Grown-ups telling stories---when
not at my expense---brought relief from well-behaved boredom. I watched as the launch
of some tale snagged the scattered conversations in the room, reeling in the
attention of highball-clutching adults. I listened to half-understood words and
events that seemed to stretch out as if along a tightrope of telling. The
tension clutched my stomach. Back and
forth my eyes darted, from teller to listeners, anxious for some weave or
wobble in the story, a gasp of surprise, a sigh of let-down, or a hoot of
laughter at the end.
The work of what I later
learned to call literary devices seeped unnamed into my brain.
Sixty years after I
banged into the Chevy dashboard, my mother came to live with me in Michigan.
Unable to manage in an apartment on her own, at age 81 she pulled up
stakes on the west coast and moved east to share a house with me and my son.
And of all places, in Flint.
Family recollections
surfaced during the six years we lived together in Flint, and one was the back
story to the 1940 Chevy coupe. We both
remembered its faded beige finish and the red pin stripe still visible along its
sides the year I grazed its dashboard.
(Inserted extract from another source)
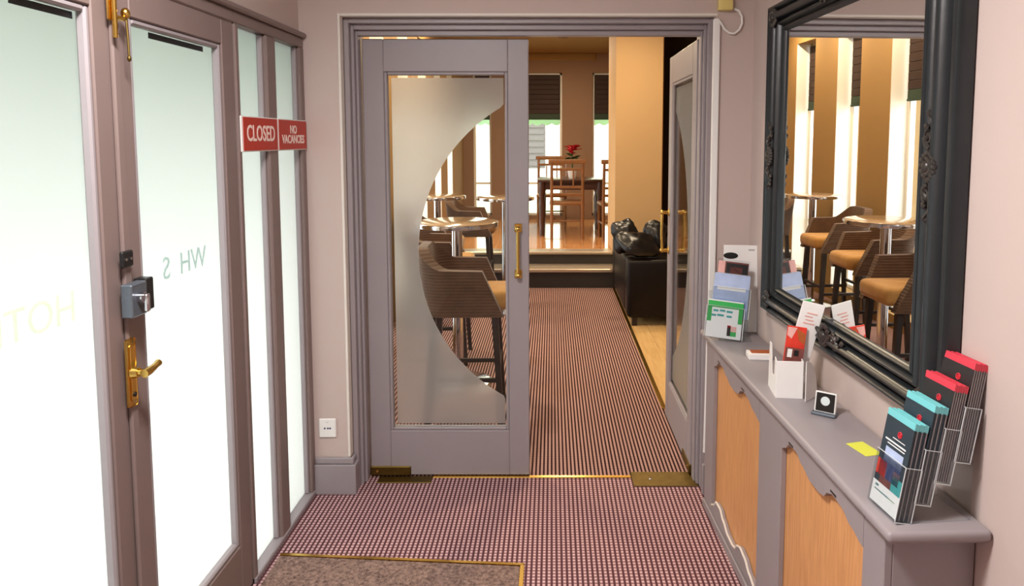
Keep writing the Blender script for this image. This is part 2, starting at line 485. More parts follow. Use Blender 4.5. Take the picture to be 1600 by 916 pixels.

According to my mother, she and her
older brother had bought the car new in their hometown, Portland, Oregon. In the course of the purchase, the dealer off-handedly
mentioned that delivery charges could be saved if the car were picked up at the
factory in Michigan.
Brother and kid sister
set out east by train. Grand Northern’s Empire Builder ran daily from Portland
to Chicago’s Union Station where they could pick up Grand Trunk Western mainline
and get off at Flint. My mother recalled
being told to wait on a Saginaw Street corner for a man who would take them out
to the factory---which must have been Chevy-in-the Hole.
To save money on the return
road trip to Oregon brother and sister shared a motel room and my mother remembered
sleeping on a trundle bed. At remote
stops along U.S. 30 and the way home, my uncle---a jazz lover---searched out
obscure recordings. Heavy 78s in brown
paper sleeves, some of them ended up in our house, gifts from my uncle to teach
my mother about jazz.
Four years later, in
1944, my mother got engaged and planned to move to San Francisco where she
would be married. Her brother let her take the car---he was headed to Washington,
D.C., to work in the Office of Strategic Services or OSS that had been established
by Roosevelt in 1942. Off to a glamorous career in the capital, my uncle readily
signed over the title and threw in some jazz records. The Chevy coupe became my
parents’ first car.
By 1955, my grandparents
lived with us and a more practical family vehicle was needed. One summer
evening my dad pulled into the driveway in a 1950 4-door Ford custom six
“executive sedan.” A deep forest green, in
the center of its grill a “bullet” jutted out that only underscored the car’s
roomy boredom.
My
dad bought it used. We never again had a brand-new car like that sporty Chevy
coupe.
I’m still in Flint. My mother died here in 2008. I drive Saginaw
Street and imagine her waiting on one of its gusty corners in 1940, twenty-three
years old and never dreaming that she would return to this city where her first
car was made.
Growing up, I’d had to suppress
a flinch whenever my mother plunged into the anecdote about my “Jesus”
outburst. Now the story seems less attached to me than to places and people
that I have loved. The protagonists depart, social conventions change, and places
are transformed beyond recognizing. The story remains and now I can do the telling---I
did learn to be one of those grown-ups who can tell stories on themselves.